## Material provided
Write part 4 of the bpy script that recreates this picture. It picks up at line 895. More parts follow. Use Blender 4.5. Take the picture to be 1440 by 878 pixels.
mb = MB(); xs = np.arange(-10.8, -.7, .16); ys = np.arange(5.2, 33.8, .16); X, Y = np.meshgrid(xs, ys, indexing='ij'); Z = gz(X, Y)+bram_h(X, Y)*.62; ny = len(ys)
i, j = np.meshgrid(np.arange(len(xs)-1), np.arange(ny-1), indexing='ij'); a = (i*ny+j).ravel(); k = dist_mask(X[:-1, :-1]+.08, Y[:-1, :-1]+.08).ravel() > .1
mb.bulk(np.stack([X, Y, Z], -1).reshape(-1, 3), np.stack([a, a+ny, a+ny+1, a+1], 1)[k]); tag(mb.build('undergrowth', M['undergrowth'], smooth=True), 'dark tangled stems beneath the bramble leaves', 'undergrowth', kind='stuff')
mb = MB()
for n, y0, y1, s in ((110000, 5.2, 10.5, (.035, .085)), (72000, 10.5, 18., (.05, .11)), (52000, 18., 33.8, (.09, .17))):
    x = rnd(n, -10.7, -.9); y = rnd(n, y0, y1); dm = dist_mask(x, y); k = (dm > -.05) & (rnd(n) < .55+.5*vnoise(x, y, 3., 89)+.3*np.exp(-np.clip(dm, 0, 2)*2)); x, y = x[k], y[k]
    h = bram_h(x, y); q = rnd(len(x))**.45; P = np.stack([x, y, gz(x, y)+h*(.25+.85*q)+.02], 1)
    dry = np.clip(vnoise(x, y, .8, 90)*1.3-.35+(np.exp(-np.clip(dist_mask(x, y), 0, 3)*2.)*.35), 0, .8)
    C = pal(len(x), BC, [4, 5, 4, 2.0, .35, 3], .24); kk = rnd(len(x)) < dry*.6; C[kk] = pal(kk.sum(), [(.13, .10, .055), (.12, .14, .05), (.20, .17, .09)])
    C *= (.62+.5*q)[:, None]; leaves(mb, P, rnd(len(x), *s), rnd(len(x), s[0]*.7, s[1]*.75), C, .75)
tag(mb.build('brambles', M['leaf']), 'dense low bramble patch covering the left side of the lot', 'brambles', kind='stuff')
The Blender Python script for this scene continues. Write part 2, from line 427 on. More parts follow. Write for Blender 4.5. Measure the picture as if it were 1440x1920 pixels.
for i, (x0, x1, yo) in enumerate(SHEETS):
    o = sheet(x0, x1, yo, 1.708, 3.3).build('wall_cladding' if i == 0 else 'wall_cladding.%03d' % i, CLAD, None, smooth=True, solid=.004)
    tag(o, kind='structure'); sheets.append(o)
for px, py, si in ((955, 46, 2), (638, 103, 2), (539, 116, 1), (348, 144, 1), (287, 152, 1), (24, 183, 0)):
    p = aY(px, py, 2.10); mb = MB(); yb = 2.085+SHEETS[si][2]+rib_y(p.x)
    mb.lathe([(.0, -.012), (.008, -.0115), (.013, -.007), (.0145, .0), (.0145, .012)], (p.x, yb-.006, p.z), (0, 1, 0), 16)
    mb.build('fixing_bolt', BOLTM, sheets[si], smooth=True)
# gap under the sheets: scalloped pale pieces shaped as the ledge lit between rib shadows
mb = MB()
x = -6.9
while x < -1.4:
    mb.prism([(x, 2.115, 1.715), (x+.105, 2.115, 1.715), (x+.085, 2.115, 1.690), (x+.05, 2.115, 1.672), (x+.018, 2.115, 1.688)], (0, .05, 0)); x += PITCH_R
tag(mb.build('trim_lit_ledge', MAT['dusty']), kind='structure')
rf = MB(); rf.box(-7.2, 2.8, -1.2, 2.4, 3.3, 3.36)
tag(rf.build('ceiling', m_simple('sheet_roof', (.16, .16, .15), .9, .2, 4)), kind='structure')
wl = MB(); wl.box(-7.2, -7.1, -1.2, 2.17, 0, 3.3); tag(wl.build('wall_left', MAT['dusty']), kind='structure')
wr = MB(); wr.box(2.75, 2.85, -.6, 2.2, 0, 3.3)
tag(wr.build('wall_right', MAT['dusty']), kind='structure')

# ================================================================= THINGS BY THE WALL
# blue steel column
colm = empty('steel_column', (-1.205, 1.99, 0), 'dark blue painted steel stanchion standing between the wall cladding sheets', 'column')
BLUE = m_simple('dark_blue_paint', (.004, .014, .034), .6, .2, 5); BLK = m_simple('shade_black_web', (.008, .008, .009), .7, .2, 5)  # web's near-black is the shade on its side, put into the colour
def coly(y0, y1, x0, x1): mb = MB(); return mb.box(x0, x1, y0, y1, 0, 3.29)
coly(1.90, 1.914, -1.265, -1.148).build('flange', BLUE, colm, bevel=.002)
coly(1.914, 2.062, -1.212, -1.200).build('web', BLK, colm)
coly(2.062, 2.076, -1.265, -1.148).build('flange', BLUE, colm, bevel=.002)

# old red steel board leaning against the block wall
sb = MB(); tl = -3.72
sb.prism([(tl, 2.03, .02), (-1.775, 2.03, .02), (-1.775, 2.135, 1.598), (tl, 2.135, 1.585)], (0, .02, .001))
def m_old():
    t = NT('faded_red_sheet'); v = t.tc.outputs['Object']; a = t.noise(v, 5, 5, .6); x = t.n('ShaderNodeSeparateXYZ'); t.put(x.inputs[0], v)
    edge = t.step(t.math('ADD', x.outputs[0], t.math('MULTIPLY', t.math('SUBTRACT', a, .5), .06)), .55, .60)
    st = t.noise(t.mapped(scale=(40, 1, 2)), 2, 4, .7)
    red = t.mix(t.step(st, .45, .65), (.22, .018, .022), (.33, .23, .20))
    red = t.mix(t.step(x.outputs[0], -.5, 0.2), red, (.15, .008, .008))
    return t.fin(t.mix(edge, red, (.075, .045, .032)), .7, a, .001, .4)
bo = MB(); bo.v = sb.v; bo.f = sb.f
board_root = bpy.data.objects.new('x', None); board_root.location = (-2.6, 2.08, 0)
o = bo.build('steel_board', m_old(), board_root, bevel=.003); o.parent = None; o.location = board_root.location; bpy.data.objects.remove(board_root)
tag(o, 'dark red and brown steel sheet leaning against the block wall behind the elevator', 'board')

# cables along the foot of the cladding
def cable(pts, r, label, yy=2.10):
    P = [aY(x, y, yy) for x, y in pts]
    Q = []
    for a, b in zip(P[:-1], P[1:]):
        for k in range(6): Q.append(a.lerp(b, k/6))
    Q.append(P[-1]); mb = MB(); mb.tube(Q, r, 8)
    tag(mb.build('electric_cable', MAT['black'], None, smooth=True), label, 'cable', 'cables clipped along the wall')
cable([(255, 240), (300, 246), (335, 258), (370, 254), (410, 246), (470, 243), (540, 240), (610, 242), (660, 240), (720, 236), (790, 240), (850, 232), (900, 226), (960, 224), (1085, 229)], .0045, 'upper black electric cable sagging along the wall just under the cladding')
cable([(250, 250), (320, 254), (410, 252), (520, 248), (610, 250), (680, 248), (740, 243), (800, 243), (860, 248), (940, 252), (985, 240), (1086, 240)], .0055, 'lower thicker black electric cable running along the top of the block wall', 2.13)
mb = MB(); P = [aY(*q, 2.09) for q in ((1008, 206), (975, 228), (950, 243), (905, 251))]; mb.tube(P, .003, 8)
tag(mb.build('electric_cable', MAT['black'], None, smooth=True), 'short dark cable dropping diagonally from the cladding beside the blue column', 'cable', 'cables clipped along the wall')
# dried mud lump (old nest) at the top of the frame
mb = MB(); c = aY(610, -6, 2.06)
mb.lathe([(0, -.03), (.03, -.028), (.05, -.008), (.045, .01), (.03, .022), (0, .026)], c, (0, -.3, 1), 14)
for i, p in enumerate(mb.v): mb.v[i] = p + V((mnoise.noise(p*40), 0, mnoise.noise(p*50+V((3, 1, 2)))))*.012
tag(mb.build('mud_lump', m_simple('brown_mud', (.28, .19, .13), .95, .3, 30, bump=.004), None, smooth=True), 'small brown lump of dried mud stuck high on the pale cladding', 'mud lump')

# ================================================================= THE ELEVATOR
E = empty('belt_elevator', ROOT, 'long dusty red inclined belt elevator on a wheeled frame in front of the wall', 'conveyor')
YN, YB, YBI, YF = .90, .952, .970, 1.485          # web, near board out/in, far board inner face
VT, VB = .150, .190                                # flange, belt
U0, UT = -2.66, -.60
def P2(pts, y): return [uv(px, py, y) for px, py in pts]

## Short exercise
Print the lines from the line containing "h = bram_h(x, y);" to the line containing "tag(mb.build('brambles', M['leaf']), 'dense", both ends included, exactly and with nothing added.

## Answer to the exercise
    h = bram_h(x, y); q = rnd(len(x))**.45; P = np.stack([x, y, gz(x, y)+h*(.25+.85*q)+.02], 1)
    dry = np.clip(vnoise(x, y, .8, 90)*1.3-.35+(np.exp(-np.clip(dist_mask(x, y), 0, 3)*2.)*.35), 0, .8)
    C = pal(len(x), BC, [4, 5, 4, 2.0, .35, 3], .24); kk = rnd(len(x)) < dry*.6; C[kk] = pal(kk.sum(), [(.13, .10, .055), (.12, .14, .05), (.20, .17, .09)])
    C *= (.62+.5*q)[:, None]; leaves(mb, P, rnd(len(x), *s), rnd(len(x), s[0]*.7, s[1]*.75), C, .75)
tag(mb.build('brambles', M['leaf']), 'dense low bramble patch covering the left side of the lot', 'brambles', kind='stuff')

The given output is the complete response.